FIA Rennleiter Masi weist jegliche Kritik zurück: "Während des Rennens hat sich überhaupt nichts geändert." Wolff fordert jedenfalls Änderung: "Die Regeln müssen so sein, dass sie jeder einfach verstehen kann und man kein Dokument ins Auto mitnehmen muss, um nachzulesen, was erlaubt ist und was nicht."

Nachdem es zwischen FIA, Mercedes und Red Bull das ganze Rennen über schon Ungereimtheiten über die Auslegung der Track Limits gab, eskalierte die Situation in Runde 53 mit dem Überholmanöver von Verstappen.

Verstappen-Entscheidung richtig?

Die Rennleitung wies Red Bull sofort an, die Position zurückzugeben, Red Bull gab die Anweisung an Verstappen weiter.

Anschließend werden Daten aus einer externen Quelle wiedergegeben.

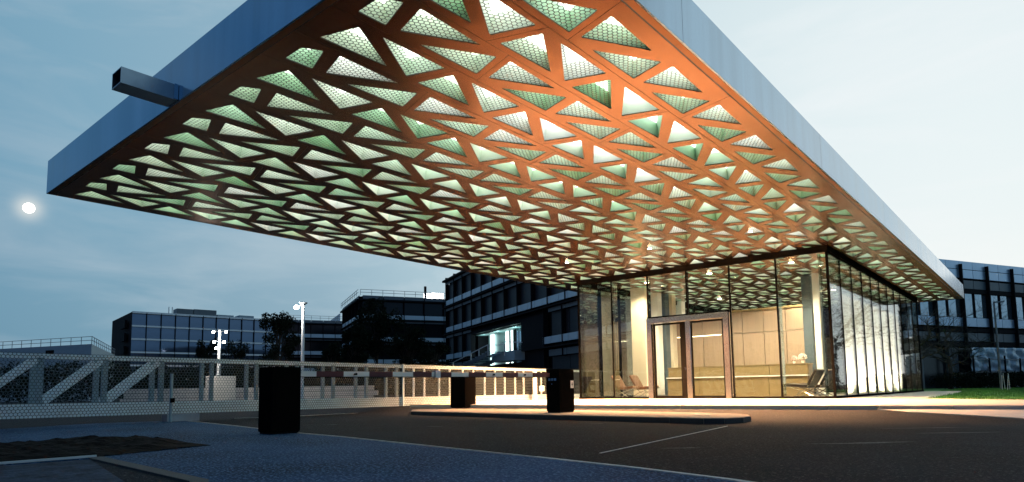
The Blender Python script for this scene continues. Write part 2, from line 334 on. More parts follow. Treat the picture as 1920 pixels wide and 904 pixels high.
# soil heap
SOIL = [(-2.62, -17.08), (-2.24, -18.36), (-2.36, -19.2), (-2.6, -24), (-6.0, -24), (-5.6, -20), (-5.0, -18.55), (-5.3, -17.55), (-4.4, -17.0)]
def inside(p, poly):
    c = False; n = len(poly)
    for i in range(n):
        x1, y1 = poly[i]; x2, y2 = poly[(i+1) % n]
        if (y1 > p[1]) != (y2 > p[1]) and p[0] < (x2-x1)*(p[1]-y1)/(y2-y1)+x1: c = not c
    return c
def segd(p, poly):
    m = 9
    for i in range(len(poly)):
        a = Vector(poly[i]); c = Vector(poly[(i+1) % len(poly)]); q = Vector(p); t = max(0, min(1, (q-a).dot(c-a)/(c-a).length_squared)); m = min(m, (a+(c-a)*t-q).length)
    return m
from mathutils import noise as mn
b = MB(); st = .06; gx = 66; gy = 120; idx = {}
for j in range(gy):
    for i in range(gx):
        x = -6.1+i*st; y = -24+j*st
        if inside((x, y), SOIL):
            d = min(1, segd((x, y), SOIL)/.35)
            h = d*(.05+.06*mn.noise((x*2.3, y*2.3, 0))+.05*abs(mn.noise((x*7, y*7, 3)))) 
            idx[i, j] = len(b.v); b.v.append((x, y, -.187+max(0, h)))
for (i, j) in list(idx):
    if (i+1, j) in idx and (i, j+1) in idx and (i+1, j+1) in idx:
        b.f.append((idx[i, j], idx[i+1, j], idx[i+1, j+1], idx[i, j+1])); b.m.append(0)
tag(b.build('soil_heap', M['soil']), 'low heap of dark soil spread on the pavement', None, None, 'stuff')
# forecourt slabs (raised), built slab by slab
fc = thing('forecourt', 'pale concrete forecourt step around the glass gatehouse', 'step')
fc.pop('category', None); fc.pop('label', None); tag(fc, kind='structure')
X = -9.85; k = 0
cuts = [-9.85, -7.5, -4.5, -1.5, 1.5, 2.33, 5.3, 8.3, 14, 30]
for a, c in zip(cuts, cuts[1:]):
    g = .006; b = MB()
    pol = [(a+g, plinth_y(a+g)), (c-g, plinth_y(c-g)), (c-g, -.06 if c > 0 else -.06), (a+g, -.06)]
    if a >= 2.3: pol = [(a+g, plinth_y(a+g)), (c-g, plinth_y(c-g)), (c-g, plinth_y(c-g)+ (2.6+.35*(c-2.3) if c < 10 else 4)), (a+g, plinth_y(a+g)+(6.4 if a < 3 else 2.6+.35*(a-2.3) if a < 10 else 4))]
    b.prism(pol, -.2, 0)
    bevel(b.build('concrete_slab', M['conc'], fc), .008, 1)
b = MB(); b.prism([(.03, -.05), (2.25, -.05), (2.0, 10), (1.5, 17.2), (-9.2, 17.6), (-9.2, 16.62), (.12, 16.62), (.03, 16.5)], -.2, -.002); b.build('concrete_slab', M['conc'], fc)
b = MB(); b.prism([(-9.85, -.05), (-9.07, -.05), (-9.07, 17.6), (-9.85, 17.6)], -.2, -.002); b.build('concrete_slab', M['conc'], fc)
# kerb stones along the right part of the step
for a, c in zip([2.36, 3.5, 4.7, 5.9, 7.1, 8.3], [3.5, 4.7, 5.9, 7.1, 8.3, 9.5]):
    b = MB(); b.bar((a+.005, plinth_y(a)-.035, -.10), (c-.005, plinth_y(c)-.035, -.10), .07, .19); bevel(b.build('kerb_stone', M['kerb_dark'] if 0 else M['conc_kerb'], fc), .008, 1)
AL = [(2.3, -6.72)]
for px_, py_ in ((1700, 772), (1780, 776), (1850, 780), (1920, 784)):
    t0, t1 = 5.0, 40.0
    for _ in range(50):
        tm = (t0+t1)/2; q = CAM+ray(px_, py_)*tm
        if q.z > road_z(q.x, q.y)+.014: t0 = tm
        else: t1 = tm
    AL.append((q.x, q.y))
AL.append((AL[-1][0]+12, AL[-1][1]-9))
b = MB(); n_ = 70; top = []; bot = []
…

Auf der Gegengeraden ließ der Niederländer den Weltmeister wieder vorbei und konnte ihn in den letzten drei Runden nicht mehr überholen.

Formel 1: Wurde Verstappen der Sieg vom Rennleiter gestohlen? (14:04 Min.)

Während die Fans in den Sozialen Medien nach der Vorgeschichte mit Track Limits im Rennen auf die Barrikaden gingen, blieb Red Bull überraschend ruhig. "Das war kein einfaches Verlassen der Track Limits, das war Überholen eines anderen Autos mit einem bleibenden Vorteil", erklärt Rennleiter Masi. "Das haben wir im Fahrerbriefing auch ganz klar so besprochen."

Das sah auch Red Bull ein. Dennoch fordert Teamchef Horner: "Track Limits sind immer eine schwierige Sache, aber man muss es einheitlich machen. Man kann nicht sagen, dass man es im Rennen nutzen darf, aber nicht überholen. Es sollte schwarz oder weiß sein und keine Graustufen geben."

Die Entscheidung der Rennleitung, dass Verstappen den Platz zurückgeben musste, war korrekt und auch von Anfang an in den Event-Notizen so klargestellt. Doch insgesamt machte Masi bei der Thematik eine unglückliche Figur: Warum ließ er die Piloten zu Beginn überhaupt noch an der langen Leine? Warum gab es dann auch noch unterschiedliche Regelungen für Trainingssitzung und Rennen? Und warum wurde Mercedes während des Rennens dann doch zurückgepfiffen?